Much of the art he produced on the Wall visually subverts and draws attention to its nature as a barrier by incorporating images of escape -- a girl being carried away by a bunch of balloons, a little boy painting a rope ladder.
Other pieces invoke a virtual reality that underlines the negation of humanity that the barrier represents -- children in areas cut off from any access to the sea playing with sand buckets and spades on piles of rubble that look like sand, and corners of the wall peeled back to reveal imagined lush landscapes behind.
Banksy's site offers two snippets of conversations with an Israeli soldier and a Palestinian who happened upon him while he was in the process of creating the series of nine pieces on the Wall, in Bethlehem, Abu Dis, and Ramallah.

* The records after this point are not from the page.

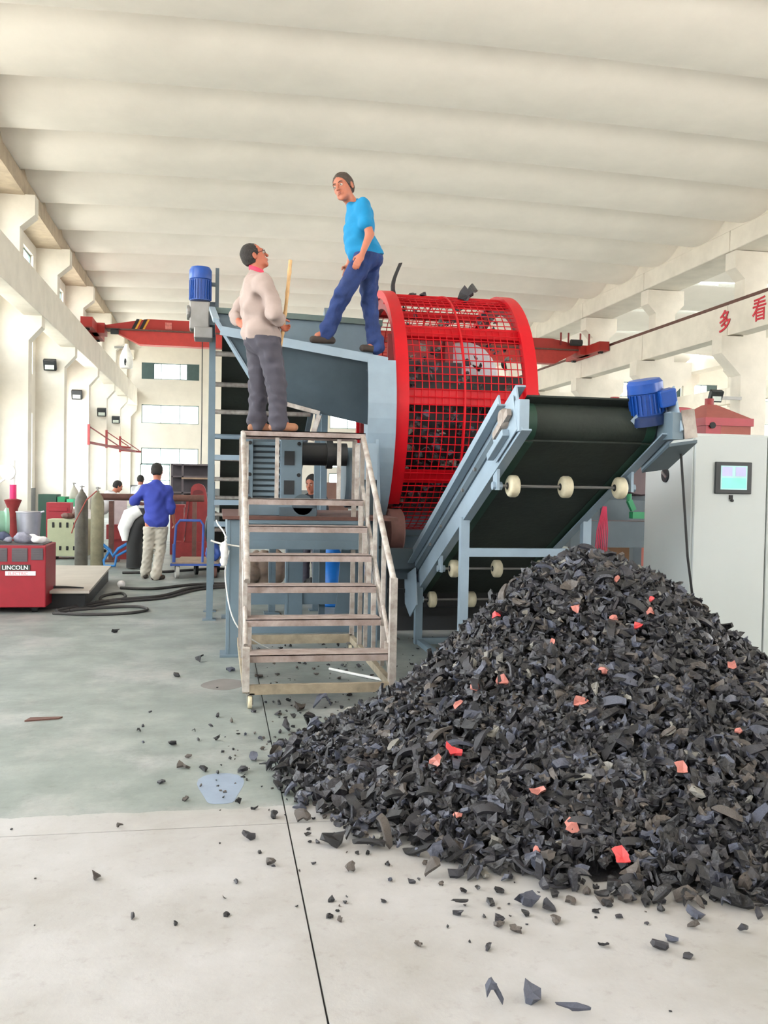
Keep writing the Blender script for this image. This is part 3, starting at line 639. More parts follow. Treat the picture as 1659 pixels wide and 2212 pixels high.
# ---------------------------------------------------------------- rolling stairs
st = thing('rolling_stairs', 'worn steel rolling stairs with open treads and a platform where a worker stands', 'stairs', (.72, 7.2, 0))
X0, X1 = .2, 1.22
NT = 6; TY = [6.35+.235*i for i in range(NT)]; TZ = [.36+.213*i for i in range(NT)]; PZ = 1.995; PY = 7.82
for i in range(NT):
    wi = .035 if i > 0 else 0
    o = one('tread', tread_m, st, lambda b: (b.box((X0+.0, TY[i], TZ[i]-.006), (X1-wi, TY[i]+.24, TZ[i])), b.box((X0, TY[i], TZ[i]-.05), (X1-wi, TY[i]+.006, TZ[i]))))
    nz = TZ[i+1] if i < NT-1 else PZ-.05
    for x in (X0+.01, X1-.04-wi): one('riser_post', galv_l, st, lambda b: b.box((x, TY[i]+.2, TZ[i]-.0), (x+.035, TY[i]+.235, nz-.05)))
for x in (X0-.02, X1-.02):
    one('base_rail', woodb_m, st, lambda b: b.box((x, 6.3, .11), (x+.04, 8.32, .17)))
    one('front_post', galv_l, st, lambda b: b.box((x-.004, 6.285, .12), (x+.045, 6.345, .9 if x > 1 else .42)))
    one('rear_post', galv_m, st, lambda b: (b.box((x, 8.28, .12), (x+.04, 8.32, PZ-.04)), b.box((x, 7.8, .12), (x+.035, 7.835, PZ-.04))))
    one('handrail', galv_l, st, lambda b: (b.tube([(x+.02, 6.3, .88), (x+.02, 7.83, PZ-.02)], .022, 10), b.tube([(x+.02, 6.42, .42), (x+.02, 7.8, 1.5)], .016, 8)), smooth=40)
    for y in (6.7, 7.1, 7.5): one('rail_upright', galv_l, st, lambda b: b.box((x+.005, y, .2), (x+.035, y+.03, .9+(y-6.33)*.73)))
    one('stringer', galv_l, st, lambda b: b.bar((x+.02, 6.35, .2), (x+.02, 7.9, 1.6), .03, .05))
one('front_toe_beam', woodb_m, st, lambda b: b.box((X0+.025, 6.29, .1), (X1-.02, 6.33, .165)))
one('rear_toe_beam', woodb_m, st, lambda b: b.box((X0+.02, 8.28, .1), (X1, 8.32, .18)))
one('platform', tread_m, st, lambda b: (b.box((X0, PY-.02, PZ-.008), (X1+.02, 8.32, PZ)), b.box((X0, PY-.02, PZ-.055), (X1+.02, PY-.012, PZ)), b.box((X0, PY-.02, PZ-.055), (X1+.02, PY+.03, PZ-.047)), b.box((X0, 8.3, PZ-.05), (X1, 8.32, PZ))))
for x in (.47, 1.0): one('platform_upright', galv_l, st, lambda b: b.box((x, PY-.01, TZ[-1]), (x+.032, PY+.02, PZ-.05)))
for x, y in ((X0+.03, 6.32), (X1-.02, 6.34), (X0+.03, 8.26), (X1-.02, 8.26)):
    o = one('caster', cream_m, st, lambda b: b.lathe((x-.014, y, .048), [(.01, 0), (.045, 0), (.048, .006), (.048, .022), (.045, .028), (.01, .028)], 18, (1, 0, 0)), smooth=35)
    one('caster_fork', steel_m, o, lambda b: (b.box((x-.022, y-.02, .03), (x-.018, y+.02, .11)), b.box((x+.018, y-.02, .03), (x+.022, y+.02, .11)), b.box((x-.03, y-.03, .098), (x+.03, y+.03, .11))))

# ---------------------------------------------------------------- white control cabinet
cb = thing('control_cabinet', 'tall white electrical control cabinet with a touch screen, right edge', 'cabinet', (4.4, 7.3, 0))
one('body', cab_w, cb, lambda b: (b.box((3.8, 6.92, .06), (5.3, 7.75, 2.02)), b.box((3.82, 6.95, 0), (5.28, 7.72, .06))), bevel=.008)
one('plinth', dark_m, cb, lambda b: b.box((3.82, 6.93, 0), (5.28, 6.95, .06)))
for x0, x1 in ((3.815, 4.455), (4.47, 5.1)):
    d = one('door', cab_w, cb, lambda b: b.box((x0, 6.895, .08), (x1, 6.92, 2.005)), bevel=.006)
    if x0 < 4: one('door_lock', black_m, d, lambda b: (b.box((4.12, 6.885, 1.485), (4.15, 6.896, 1.52)), b.cyl((4.145, 6.88, 1.475), (4.145, 6.895, 1.475), .012, 10)))
    else: one('door_handle', black_m, d, lambda b: b.box((4.5, 6.88, .95), (4.53, 6.896, 1.1)))
tp = one('touch_panel', mat('black_screen_bezel', (30, 34, 36), .4), cb, lambda b: b.box((3.985, 6.875, 1.53), (4.31, 6.896, 1.79)), bevel=.006)
one('screen', screen_mat(), tp, lambda b: b.box((4.03, 6.871, 1.565), (4.265, 6.876, 1.76)))
for xa in (4.04, 4.16): bx('screen_tile', mat('lilac_screen_tile', (165, 165, 200), .3, emit=.3), tp, (xa, 6.869, 1.675), (xa+.09, 6.8715, 1.75))
bx('screen_band', mat('teal_screen_band', (120, 205, 190), .3, emit=.3), tp, (4.04, 6.869, 1.575), (4.255, 6.8715, 1.66))
sl = one('side_latch', dark_m, cb, lambda b: b.cyl((3.785, 7.36, 1.68), (3.80, 7.36, 1.68), .06, 20), smooth=35)
one('latch_grip', steel_m, sl, lambda b: b.bar((3.782, 7.32, 1.66), (3.782, 7.4, 1.71), .012, .02))

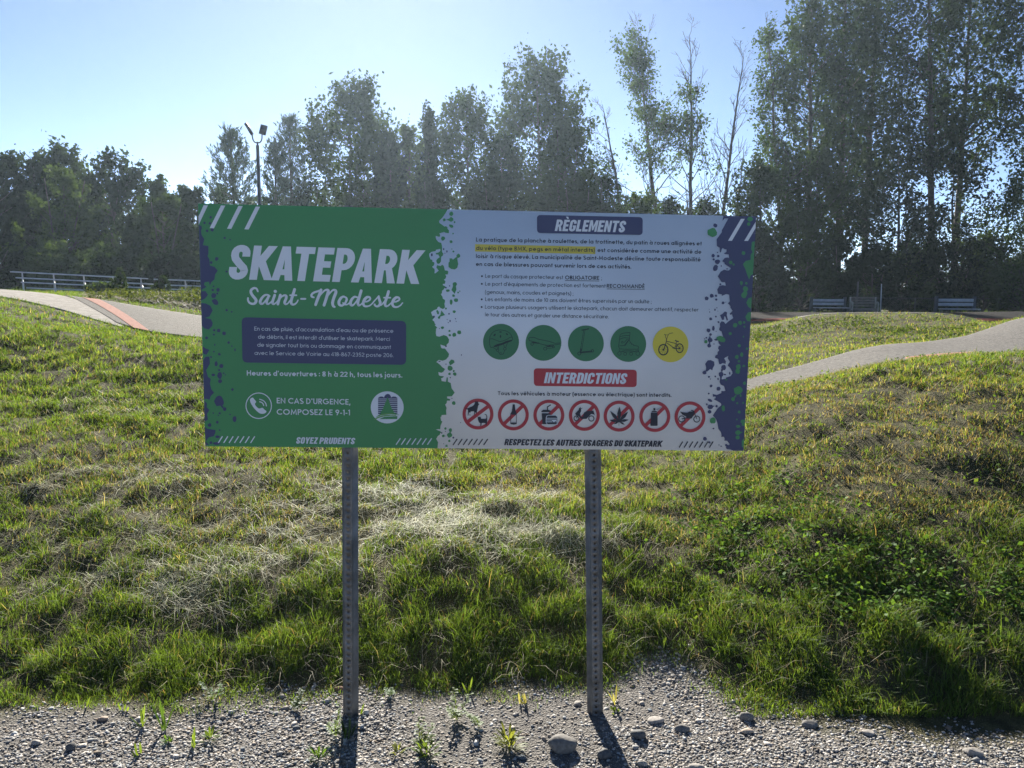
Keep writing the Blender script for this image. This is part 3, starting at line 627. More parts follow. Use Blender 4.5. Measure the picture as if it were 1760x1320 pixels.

Soldier: What the fuck are you doing?
Me: You'll have to wait til it's finished
Soldier (to colleagues): Safety's off
Banksy is the anti-Leni Riefenstahl and anti-Richard Wagner, reclaiming public spaces as a space for public imagination and enlightenment where they have become propagandistic barriers to thought and awareness, as is the very terminology for Israel's West Bank barrier itself. Banksy's summer project on Israel's Wall stands out as one of the most pertinent artistic and political commentaries in recent memory.
Perhaps the last word, perhaps the clearest answer to the Nathan Edelsons of this world who wish to whitewash all that is ugly rather than change its basic nature, should come from another conversation Banksy reports having with an old Palestinian man:
Old man: You paint the wall, you make it look beautiful.
Me: Thanks
Old man: We don't want it to be beautiful, we hate this wall, go home.